→ **DATA EXTRACT**
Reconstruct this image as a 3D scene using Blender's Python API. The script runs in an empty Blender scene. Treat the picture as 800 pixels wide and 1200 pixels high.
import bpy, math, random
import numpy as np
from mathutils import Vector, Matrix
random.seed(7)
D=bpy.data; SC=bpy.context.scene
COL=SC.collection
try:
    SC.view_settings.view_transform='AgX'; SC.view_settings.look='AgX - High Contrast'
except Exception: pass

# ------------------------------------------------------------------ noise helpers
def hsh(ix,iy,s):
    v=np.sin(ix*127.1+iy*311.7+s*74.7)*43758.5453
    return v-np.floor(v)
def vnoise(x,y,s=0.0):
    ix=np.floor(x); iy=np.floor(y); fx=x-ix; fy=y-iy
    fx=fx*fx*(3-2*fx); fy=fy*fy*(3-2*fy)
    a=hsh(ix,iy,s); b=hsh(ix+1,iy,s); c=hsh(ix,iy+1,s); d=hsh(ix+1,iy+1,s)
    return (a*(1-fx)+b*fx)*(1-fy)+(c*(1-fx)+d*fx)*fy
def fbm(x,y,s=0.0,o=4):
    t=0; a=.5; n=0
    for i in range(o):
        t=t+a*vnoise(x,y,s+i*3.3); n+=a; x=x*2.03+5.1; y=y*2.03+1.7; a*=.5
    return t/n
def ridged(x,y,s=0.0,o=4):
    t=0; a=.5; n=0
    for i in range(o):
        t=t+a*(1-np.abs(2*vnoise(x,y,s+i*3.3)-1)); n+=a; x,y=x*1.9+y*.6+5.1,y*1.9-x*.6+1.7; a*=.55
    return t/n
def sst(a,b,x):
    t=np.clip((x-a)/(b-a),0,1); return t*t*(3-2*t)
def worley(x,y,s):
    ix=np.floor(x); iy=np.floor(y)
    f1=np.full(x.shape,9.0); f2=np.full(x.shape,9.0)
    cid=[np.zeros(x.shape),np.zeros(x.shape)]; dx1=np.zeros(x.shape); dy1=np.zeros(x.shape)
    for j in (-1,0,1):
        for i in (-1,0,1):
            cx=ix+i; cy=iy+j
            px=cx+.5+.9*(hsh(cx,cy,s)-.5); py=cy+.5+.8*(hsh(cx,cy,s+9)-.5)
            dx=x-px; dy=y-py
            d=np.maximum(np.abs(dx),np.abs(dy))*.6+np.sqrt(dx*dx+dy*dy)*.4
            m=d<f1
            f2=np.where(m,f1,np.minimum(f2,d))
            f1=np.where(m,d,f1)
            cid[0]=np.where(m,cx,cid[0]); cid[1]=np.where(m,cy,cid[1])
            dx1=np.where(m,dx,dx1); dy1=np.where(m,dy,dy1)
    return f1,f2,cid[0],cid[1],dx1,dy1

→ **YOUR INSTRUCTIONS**
Search the preceding listing for the word "scene" and pull out every line that holds it.

→ **EXERCISE SOLUTION**
Reconstruct this image as a 3D scene using Blender's Python API. The script runs in an empty Blender scene. Treat the picture as 800 pixels wide and 1200 pixels high.
D=bpy.data; SC=bpy.context.scene